B: The Shipyard

Gdańsk Shipyard was founded in 1945 as a state-owned company, on sites of the former German shipyards, Schichau-Werft and Danziger Werft. During the time of the People’s Repulic of Poland it was known as the Lenin Shipyard.

Solidarity was founded in Gdańsk in September 1980 at the Lenin Shipyard, where Lech Wałęsa and others formed a broad anti-Soviet social movement ranging from people associated with the Catholic Church to members of the anti-Soviet Left. Solidarity advocated non-violence in its members’ activities. In September 1981 Solidarity’s first national congress elected Lech Wałęsa as a president and adopted a republican program, the “Self-governing Republic”. The government attempted to destroy the union with the martial law of 1981 and several years of repression, but in the end it had to start negotiating with the union.

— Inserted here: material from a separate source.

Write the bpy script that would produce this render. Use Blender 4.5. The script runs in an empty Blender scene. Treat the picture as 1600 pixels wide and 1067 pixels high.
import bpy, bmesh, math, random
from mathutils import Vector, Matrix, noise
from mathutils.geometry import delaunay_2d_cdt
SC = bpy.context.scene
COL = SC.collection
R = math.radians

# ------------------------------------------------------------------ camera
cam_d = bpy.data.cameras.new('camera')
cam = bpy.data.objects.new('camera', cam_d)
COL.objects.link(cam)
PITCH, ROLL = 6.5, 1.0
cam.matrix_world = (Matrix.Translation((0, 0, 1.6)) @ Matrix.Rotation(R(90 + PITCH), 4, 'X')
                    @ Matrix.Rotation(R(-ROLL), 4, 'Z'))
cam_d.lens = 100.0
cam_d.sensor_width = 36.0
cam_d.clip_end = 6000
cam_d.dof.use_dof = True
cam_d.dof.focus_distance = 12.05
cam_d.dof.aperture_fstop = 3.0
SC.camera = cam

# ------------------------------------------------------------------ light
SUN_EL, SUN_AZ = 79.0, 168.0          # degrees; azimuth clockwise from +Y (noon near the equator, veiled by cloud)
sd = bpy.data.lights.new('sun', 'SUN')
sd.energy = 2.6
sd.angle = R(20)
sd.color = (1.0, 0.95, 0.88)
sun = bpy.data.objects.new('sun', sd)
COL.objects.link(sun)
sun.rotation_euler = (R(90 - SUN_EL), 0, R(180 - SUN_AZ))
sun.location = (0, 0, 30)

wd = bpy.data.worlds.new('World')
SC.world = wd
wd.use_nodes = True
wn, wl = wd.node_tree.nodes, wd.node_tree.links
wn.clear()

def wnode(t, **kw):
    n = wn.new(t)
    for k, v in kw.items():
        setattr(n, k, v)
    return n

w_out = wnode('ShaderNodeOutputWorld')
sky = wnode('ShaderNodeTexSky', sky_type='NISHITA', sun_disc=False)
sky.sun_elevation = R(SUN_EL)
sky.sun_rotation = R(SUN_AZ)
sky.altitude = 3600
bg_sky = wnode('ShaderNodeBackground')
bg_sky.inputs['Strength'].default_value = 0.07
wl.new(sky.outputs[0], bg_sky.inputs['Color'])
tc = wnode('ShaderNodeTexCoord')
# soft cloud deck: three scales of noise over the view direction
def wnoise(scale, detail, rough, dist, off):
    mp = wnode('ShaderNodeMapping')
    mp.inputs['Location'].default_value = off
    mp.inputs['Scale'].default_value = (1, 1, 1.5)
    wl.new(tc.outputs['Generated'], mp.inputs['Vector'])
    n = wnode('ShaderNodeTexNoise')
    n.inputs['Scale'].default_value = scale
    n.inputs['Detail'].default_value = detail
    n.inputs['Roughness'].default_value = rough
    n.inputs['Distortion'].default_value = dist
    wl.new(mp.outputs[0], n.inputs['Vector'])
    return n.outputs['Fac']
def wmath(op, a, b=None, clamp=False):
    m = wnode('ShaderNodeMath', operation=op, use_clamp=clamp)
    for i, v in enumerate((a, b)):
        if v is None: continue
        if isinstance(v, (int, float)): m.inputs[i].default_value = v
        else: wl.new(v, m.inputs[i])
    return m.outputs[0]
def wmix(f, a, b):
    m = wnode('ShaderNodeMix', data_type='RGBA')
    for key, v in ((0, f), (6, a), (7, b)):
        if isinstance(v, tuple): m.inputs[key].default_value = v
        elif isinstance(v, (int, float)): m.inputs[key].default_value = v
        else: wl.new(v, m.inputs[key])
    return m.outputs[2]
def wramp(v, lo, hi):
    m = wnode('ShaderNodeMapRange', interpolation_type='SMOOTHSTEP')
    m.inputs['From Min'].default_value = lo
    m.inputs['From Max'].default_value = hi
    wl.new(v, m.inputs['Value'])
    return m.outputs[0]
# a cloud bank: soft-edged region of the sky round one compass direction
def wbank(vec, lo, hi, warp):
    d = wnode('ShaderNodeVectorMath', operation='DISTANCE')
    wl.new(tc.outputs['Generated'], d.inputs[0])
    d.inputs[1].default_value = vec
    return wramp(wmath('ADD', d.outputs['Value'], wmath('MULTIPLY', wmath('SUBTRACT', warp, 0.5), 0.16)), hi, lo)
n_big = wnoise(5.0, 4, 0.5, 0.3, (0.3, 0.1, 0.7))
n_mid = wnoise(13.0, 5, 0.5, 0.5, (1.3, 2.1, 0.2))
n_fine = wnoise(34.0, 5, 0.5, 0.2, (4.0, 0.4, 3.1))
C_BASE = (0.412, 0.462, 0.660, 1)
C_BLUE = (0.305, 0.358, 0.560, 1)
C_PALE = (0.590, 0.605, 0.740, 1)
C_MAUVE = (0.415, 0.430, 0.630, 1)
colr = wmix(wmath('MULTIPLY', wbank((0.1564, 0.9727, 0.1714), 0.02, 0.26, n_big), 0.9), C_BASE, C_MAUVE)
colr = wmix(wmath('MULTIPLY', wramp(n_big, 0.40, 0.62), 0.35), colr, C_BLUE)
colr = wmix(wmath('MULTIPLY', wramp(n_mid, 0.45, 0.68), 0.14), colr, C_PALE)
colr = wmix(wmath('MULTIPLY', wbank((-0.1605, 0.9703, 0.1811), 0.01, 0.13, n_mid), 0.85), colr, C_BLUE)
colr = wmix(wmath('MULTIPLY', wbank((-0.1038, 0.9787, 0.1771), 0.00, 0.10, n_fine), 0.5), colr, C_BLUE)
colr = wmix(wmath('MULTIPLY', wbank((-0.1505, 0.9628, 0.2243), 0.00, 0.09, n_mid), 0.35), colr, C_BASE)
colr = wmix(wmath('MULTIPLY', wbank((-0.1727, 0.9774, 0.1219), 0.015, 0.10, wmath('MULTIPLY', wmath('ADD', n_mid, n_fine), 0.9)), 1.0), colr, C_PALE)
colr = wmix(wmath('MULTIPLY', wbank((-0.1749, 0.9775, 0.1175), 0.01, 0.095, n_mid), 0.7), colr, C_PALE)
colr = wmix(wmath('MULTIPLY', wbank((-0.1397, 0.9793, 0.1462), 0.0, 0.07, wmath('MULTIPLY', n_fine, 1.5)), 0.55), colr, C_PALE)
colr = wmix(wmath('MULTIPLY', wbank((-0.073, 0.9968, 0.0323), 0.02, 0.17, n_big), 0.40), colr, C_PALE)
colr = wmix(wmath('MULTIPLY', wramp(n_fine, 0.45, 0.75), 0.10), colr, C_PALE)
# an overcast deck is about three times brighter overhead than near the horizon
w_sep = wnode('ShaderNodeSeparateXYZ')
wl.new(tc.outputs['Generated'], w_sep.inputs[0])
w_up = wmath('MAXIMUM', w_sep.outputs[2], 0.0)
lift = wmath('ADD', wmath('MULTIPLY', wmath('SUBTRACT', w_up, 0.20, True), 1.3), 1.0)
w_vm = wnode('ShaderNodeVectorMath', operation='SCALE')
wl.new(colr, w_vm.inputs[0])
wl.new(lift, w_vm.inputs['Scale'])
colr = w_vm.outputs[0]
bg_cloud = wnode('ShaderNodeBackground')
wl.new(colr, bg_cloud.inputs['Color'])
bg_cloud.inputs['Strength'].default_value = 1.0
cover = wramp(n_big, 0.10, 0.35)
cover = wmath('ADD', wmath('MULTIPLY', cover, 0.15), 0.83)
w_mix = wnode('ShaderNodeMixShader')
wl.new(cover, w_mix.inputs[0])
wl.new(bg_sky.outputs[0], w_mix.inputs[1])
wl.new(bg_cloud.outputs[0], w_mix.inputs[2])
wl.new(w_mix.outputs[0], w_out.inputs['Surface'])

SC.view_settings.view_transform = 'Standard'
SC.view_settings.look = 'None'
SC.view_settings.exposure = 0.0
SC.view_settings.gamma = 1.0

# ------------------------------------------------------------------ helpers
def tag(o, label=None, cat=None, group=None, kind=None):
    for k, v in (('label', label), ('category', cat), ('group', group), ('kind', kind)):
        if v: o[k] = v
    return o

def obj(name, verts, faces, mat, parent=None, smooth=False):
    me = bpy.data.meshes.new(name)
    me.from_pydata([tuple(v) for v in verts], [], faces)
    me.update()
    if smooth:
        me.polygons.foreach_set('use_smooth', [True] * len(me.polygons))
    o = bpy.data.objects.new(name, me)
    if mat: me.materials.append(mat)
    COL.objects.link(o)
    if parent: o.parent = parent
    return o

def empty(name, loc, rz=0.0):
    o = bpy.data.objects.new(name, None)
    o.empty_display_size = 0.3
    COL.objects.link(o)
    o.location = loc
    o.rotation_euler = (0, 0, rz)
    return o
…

In Poland, the Roundtable Talks between the government and Solidarity-led opposition led to semi-free elections in 1989. By the end of August a Solidarity-led coalition government was formed and in December Tadeusz Mazowiecki was elected Prime Minister. Since 1989 Solidarity has become a more traditional trade union, and had relatively little impact on the political scene of Poland in the early 1990s. A political arm founded in 1996 as Solidarity Electoral Action (AWS) won the parliamentary election in 1997, but lost the following 2001 election. Currently, as a political party Solidarity has little influence on modern Polish politics.